• _EXERCISE REQUIREMENTS_
Both the line containing "Model this scene in Blender with a Python script. The" and the line containing "return (f(r /" belong in the copy, as do all lines between them, copied exactly; pictures do not.
□ □ □ □ □ □ □
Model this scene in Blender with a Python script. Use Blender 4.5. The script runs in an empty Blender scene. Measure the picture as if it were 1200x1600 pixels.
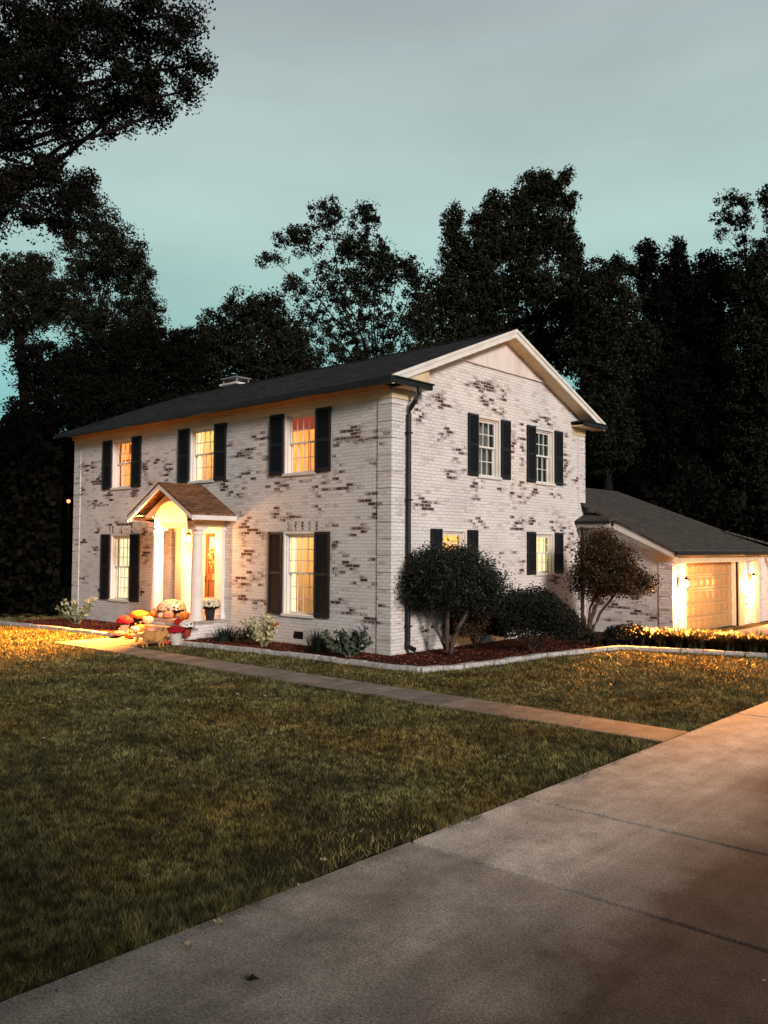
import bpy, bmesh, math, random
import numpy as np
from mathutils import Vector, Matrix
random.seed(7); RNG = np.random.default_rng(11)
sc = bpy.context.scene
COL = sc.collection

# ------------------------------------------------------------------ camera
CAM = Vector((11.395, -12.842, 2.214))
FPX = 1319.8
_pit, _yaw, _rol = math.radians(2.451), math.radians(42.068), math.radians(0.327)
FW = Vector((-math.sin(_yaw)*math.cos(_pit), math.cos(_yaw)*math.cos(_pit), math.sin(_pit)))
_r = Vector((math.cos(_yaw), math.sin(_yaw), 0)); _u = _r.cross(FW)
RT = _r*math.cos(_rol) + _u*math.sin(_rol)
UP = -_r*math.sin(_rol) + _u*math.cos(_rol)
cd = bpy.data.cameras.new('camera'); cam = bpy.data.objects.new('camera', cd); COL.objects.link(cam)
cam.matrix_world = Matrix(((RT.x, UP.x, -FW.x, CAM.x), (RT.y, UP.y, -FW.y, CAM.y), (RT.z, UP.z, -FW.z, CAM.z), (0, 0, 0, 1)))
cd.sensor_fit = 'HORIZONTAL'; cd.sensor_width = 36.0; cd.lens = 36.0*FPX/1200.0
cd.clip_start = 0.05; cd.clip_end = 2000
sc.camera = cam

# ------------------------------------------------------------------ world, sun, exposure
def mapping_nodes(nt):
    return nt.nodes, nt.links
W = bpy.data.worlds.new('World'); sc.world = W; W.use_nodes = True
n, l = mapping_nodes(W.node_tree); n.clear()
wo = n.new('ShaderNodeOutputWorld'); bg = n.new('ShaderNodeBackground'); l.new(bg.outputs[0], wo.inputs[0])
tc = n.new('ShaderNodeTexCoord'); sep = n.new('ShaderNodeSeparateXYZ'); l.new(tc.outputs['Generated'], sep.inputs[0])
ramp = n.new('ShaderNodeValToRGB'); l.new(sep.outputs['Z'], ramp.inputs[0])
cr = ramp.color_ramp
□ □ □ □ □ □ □
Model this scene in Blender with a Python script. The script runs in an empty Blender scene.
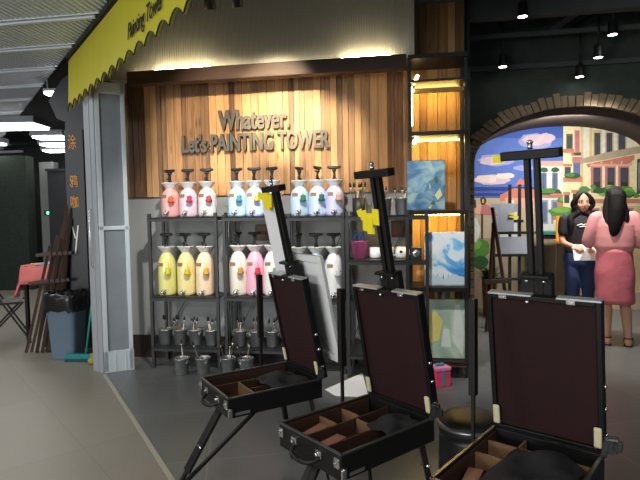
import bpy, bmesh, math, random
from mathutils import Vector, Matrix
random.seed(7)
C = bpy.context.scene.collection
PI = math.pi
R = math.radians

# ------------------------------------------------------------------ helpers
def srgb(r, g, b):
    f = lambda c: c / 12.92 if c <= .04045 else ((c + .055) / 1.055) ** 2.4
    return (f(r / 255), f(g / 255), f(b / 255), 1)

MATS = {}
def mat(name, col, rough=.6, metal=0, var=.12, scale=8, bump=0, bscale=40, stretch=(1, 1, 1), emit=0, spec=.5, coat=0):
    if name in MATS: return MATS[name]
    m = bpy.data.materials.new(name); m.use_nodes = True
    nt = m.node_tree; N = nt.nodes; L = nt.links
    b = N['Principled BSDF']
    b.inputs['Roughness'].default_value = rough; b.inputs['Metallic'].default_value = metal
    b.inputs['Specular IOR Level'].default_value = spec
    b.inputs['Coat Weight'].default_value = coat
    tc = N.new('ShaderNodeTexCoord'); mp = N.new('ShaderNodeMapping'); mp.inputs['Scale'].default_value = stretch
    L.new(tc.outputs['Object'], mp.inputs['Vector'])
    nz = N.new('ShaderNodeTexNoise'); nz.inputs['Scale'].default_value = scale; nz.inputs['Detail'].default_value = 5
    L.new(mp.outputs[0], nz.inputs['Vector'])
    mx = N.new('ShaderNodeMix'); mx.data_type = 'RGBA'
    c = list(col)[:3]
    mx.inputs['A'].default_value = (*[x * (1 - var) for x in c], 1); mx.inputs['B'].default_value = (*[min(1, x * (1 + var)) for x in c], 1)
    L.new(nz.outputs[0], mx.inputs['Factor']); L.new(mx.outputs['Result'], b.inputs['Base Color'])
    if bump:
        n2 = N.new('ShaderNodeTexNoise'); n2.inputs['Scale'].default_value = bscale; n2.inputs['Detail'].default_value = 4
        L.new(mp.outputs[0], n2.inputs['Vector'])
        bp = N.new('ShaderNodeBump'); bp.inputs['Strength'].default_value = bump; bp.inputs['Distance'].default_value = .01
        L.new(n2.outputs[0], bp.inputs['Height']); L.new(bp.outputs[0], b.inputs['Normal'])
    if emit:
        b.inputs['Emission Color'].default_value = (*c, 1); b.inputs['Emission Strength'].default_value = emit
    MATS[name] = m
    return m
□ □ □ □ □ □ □
• _ANSWER TO THIS PROBLEM_
Model this scene in Blender with a Python script. The script runs in an empty Blender scene.
import bpy, bmesh, math, random
from mathutils import Vector, Matrix
random.seed(7)
C = bpy.context.scene.collection
PI = math.pi
R = math.radians

# ------------------------------------------------------------------ helpers
def srgb(r, g, b):
    f = lambda c: c / 12.92 if c <= .04045 else ((c + .055) / 1.055) ** 2.4
    return (f(r / 255), f(g / 255), f(b / 255), 1)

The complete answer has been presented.